Pittsburgh Consumer Watchdog Wins Case Against Kmart Over Toilet Paper Tax
PITTSBURGH (KDKA) - A local woman sued a big retailer over the price she paid for toilet paper and won.
A judge awarded Mary Bach $100 in damages, plus court costs. She apologized to the judge calling it a "mundane but critical consumer matter."
With her toilet tissue in tow, Bach entered the Magisterial District Judge's office in North Versailles Tuesday morning, prepared to plead her case.
"There's a principle involved," said Bach, who carried two packs of Angel Soft tissue and receipts from Kmart purchases. "When a merchant is charging sales tax on non-taxable merchandise, somebody has to hold them accountable."
Bach describes herself as a consumer advocate and careful shopper. She said she paid too much for toilet tissue during two separate trips the Kmart store in North Versailles in April. She said she was charged sales tax and toilet tissue is a non-taxable item in Pennsylvania. Bach says when she told the cashiers what happened, they didn't reimburse her the difference for the tax.
"There is an error and it should be fixed," Bach told KDKA's Lisa Washington. "And when a good customer like me calls it to the attention to the store and they don't fix it, they've got an internal problem."
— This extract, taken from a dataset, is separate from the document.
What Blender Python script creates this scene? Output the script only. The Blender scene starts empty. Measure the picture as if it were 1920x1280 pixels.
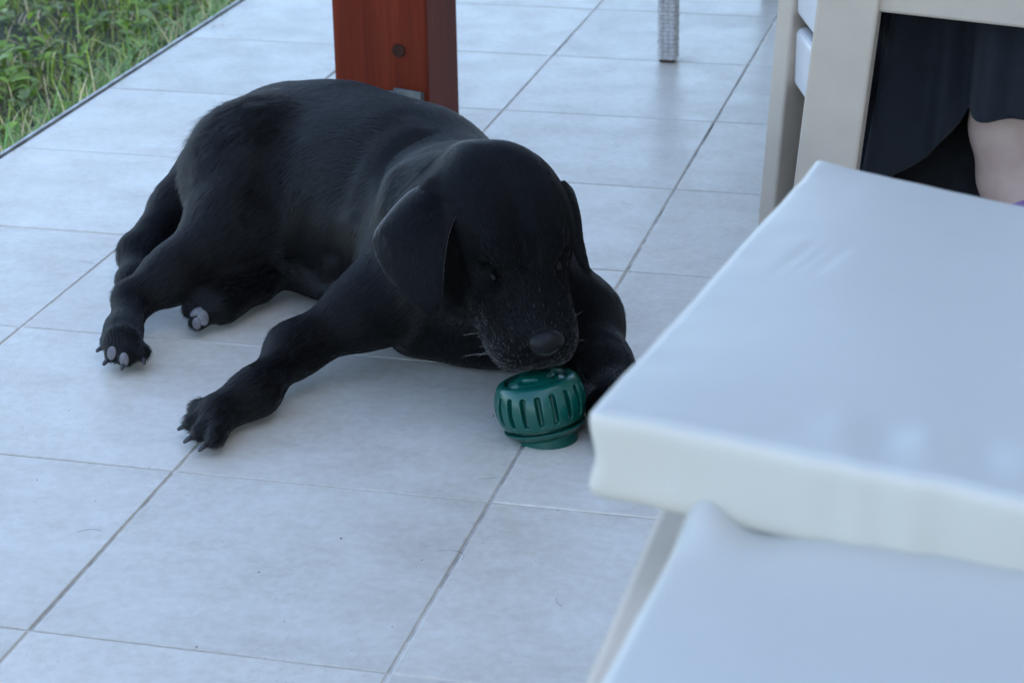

This isn't the first time, Bach told us she filed a suit against Kmart in 2007 and twice in 2009, for the same issue- and she won each time. Bach adds that she bought toilet tissue at five other Kmart stores across Pennsylvania in the past two months and each time she was charged sales tax.
"Lisa, I bought the same toilet tissue products one or the other or both in Easton, in Carlisle, in York, in Shamokin Dam, in Harrisburg. All charged me sales tax, so it was endemic in their system," she said.
Kmart's attorney declined to comment, but said, charging sales tax wasn't intentional, rather a mistake made at the store level.